## Start Data

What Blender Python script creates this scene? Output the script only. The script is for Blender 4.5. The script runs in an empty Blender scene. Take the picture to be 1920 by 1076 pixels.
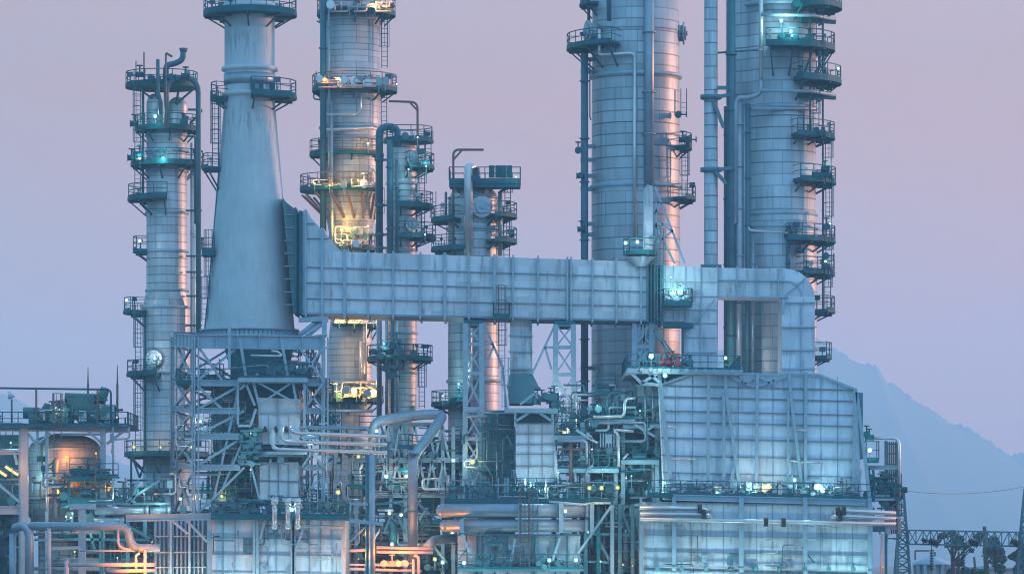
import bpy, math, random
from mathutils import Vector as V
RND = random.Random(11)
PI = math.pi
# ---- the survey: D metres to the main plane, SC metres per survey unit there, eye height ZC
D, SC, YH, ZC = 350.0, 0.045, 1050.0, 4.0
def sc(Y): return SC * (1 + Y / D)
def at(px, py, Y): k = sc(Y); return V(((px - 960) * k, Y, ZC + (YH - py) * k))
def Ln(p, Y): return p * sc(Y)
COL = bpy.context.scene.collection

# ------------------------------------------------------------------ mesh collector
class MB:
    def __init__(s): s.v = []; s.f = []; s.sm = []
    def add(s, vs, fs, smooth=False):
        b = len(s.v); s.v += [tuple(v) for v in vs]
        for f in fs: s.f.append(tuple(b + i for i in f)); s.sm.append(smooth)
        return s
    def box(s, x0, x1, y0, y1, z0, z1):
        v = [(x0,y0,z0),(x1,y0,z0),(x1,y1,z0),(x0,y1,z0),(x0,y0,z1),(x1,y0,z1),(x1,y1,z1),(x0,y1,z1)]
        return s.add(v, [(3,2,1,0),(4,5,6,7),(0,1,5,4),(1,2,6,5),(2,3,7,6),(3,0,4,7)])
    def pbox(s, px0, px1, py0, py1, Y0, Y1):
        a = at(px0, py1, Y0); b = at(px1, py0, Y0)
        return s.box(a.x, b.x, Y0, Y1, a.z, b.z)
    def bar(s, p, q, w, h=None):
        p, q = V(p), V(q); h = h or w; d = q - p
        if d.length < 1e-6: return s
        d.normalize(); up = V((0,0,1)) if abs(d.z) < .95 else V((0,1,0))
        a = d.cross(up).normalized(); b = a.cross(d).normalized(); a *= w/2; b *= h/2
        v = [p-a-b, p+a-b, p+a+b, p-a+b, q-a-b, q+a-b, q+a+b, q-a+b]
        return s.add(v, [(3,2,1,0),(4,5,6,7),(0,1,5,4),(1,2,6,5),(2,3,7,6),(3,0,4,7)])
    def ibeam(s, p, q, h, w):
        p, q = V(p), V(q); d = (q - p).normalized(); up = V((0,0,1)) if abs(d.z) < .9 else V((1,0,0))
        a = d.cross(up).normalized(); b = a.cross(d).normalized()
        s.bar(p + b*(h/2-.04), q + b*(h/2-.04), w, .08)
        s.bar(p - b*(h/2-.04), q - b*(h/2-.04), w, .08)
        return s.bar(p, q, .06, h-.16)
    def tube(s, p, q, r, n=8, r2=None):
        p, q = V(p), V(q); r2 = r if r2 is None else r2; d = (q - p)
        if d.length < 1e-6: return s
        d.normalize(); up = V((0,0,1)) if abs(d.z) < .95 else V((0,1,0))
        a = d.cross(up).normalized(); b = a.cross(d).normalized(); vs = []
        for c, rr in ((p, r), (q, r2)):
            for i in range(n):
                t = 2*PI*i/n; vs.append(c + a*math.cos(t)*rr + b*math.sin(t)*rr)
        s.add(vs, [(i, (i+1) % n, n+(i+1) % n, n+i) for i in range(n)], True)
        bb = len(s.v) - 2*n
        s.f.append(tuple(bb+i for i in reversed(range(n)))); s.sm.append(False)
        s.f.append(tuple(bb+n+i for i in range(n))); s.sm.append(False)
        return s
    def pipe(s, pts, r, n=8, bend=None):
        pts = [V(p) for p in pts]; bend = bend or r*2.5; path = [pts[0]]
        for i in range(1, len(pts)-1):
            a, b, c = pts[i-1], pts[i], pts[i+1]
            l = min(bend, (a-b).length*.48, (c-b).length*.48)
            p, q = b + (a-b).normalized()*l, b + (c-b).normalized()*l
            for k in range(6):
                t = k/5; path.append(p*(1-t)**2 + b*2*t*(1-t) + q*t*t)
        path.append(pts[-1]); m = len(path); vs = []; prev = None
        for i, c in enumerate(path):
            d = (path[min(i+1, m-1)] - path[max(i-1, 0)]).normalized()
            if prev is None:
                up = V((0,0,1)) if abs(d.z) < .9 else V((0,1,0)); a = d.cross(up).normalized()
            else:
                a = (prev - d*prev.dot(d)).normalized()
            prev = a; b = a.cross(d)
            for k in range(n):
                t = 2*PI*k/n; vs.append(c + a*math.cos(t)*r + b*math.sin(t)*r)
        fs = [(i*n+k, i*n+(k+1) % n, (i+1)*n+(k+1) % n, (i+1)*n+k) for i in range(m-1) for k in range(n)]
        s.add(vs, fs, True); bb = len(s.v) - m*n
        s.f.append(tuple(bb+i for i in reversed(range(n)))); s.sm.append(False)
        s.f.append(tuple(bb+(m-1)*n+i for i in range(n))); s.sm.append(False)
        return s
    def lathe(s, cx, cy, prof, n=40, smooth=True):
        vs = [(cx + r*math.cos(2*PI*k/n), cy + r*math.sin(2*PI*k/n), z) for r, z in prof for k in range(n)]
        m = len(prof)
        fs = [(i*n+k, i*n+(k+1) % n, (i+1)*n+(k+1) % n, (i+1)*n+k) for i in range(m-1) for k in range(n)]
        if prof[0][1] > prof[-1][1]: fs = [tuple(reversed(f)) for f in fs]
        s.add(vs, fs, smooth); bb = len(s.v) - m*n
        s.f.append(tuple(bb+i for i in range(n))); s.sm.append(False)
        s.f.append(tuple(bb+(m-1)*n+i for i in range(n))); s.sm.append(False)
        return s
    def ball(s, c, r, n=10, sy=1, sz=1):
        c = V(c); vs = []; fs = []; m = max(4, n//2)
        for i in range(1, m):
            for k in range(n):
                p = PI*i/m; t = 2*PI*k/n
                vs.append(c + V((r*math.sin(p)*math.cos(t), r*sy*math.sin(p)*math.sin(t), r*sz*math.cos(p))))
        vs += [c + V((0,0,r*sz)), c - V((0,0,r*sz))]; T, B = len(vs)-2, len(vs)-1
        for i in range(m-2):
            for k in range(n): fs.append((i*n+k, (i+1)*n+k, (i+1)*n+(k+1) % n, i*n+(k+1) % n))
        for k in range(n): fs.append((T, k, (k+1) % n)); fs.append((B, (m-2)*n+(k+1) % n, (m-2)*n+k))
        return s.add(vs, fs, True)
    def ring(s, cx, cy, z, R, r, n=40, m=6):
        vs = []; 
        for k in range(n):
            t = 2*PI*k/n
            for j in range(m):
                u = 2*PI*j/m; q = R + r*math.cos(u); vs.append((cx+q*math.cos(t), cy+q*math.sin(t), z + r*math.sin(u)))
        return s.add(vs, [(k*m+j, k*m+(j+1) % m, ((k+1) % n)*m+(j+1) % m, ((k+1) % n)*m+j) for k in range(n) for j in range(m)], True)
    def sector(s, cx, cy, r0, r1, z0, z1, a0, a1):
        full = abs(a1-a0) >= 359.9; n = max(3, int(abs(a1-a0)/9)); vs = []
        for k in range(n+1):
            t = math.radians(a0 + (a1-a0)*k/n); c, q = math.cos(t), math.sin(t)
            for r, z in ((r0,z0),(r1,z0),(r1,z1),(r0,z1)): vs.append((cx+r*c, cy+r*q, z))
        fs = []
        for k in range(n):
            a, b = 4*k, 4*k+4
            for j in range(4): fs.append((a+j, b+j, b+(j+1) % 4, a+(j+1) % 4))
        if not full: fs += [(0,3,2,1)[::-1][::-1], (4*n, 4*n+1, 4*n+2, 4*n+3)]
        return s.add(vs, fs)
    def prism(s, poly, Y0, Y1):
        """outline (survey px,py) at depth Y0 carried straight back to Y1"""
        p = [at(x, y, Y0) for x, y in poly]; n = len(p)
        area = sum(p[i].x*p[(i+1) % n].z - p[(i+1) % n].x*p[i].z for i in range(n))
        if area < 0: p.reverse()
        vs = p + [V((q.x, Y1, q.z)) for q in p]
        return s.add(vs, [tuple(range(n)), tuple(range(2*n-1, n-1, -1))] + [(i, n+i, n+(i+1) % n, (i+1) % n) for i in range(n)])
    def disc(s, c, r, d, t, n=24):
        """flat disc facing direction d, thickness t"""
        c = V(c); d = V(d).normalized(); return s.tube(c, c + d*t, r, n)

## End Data
## Start Data

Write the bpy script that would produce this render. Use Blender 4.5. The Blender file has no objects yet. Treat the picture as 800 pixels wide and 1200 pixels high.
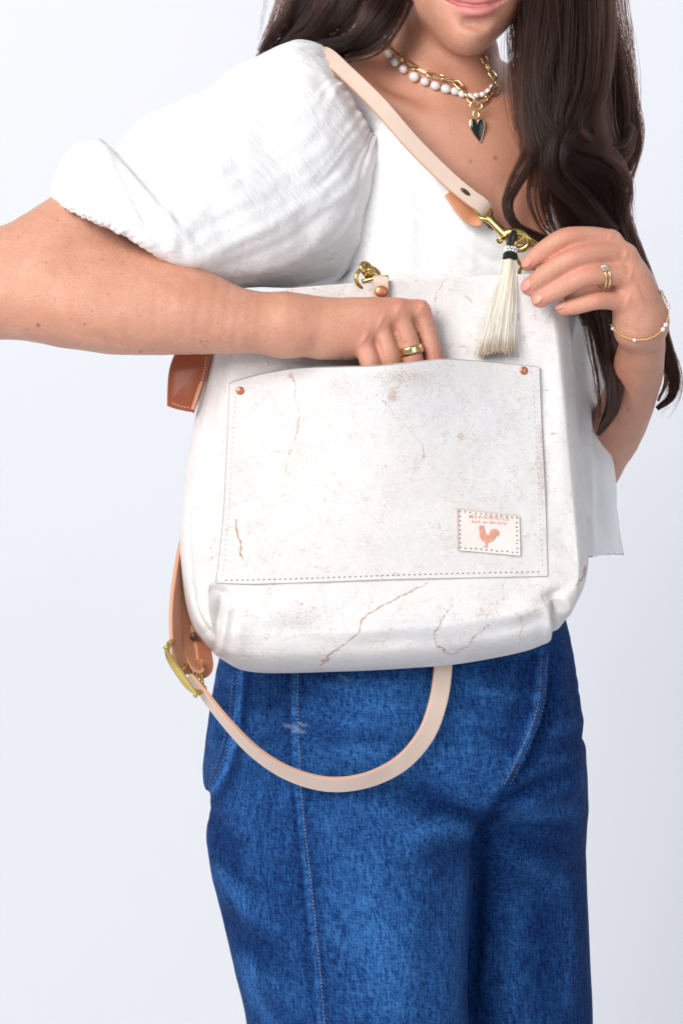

## End Data

● **Instruction**
Exactly and only the lines from the line with "What Blender Python" to the line with "COL = bpy.context.scene.collection", both ends included, should be echoed. Do not carry over the pictures.

● **Reply to the exercise**
What Blender Python script creates this scene? Output the script only. The script is for Blender 4.5. The script runs in an empty Blender scene. Take the picture to be 1920 by 1076 pixels.
import bpy, math, random
from mathutils import Vector as V
RND = random.Random(11)
PI = math.pi
# ---- the survey: D metres to the main plane, SC metres per survey unit there, eye height ZC
D, SC, YH, ZC = 350.0, 0.045, 1050.0, 4.0
def sc(Y): return SC * (1 + Y / D)
def at(px, py, Y): k = sc(Y); return V(((px - 960) * k, Y, ZC + (YH - py) * k))
def Ln(p, Y): return p * sc(Y)
COL = bpy.context.scene.collection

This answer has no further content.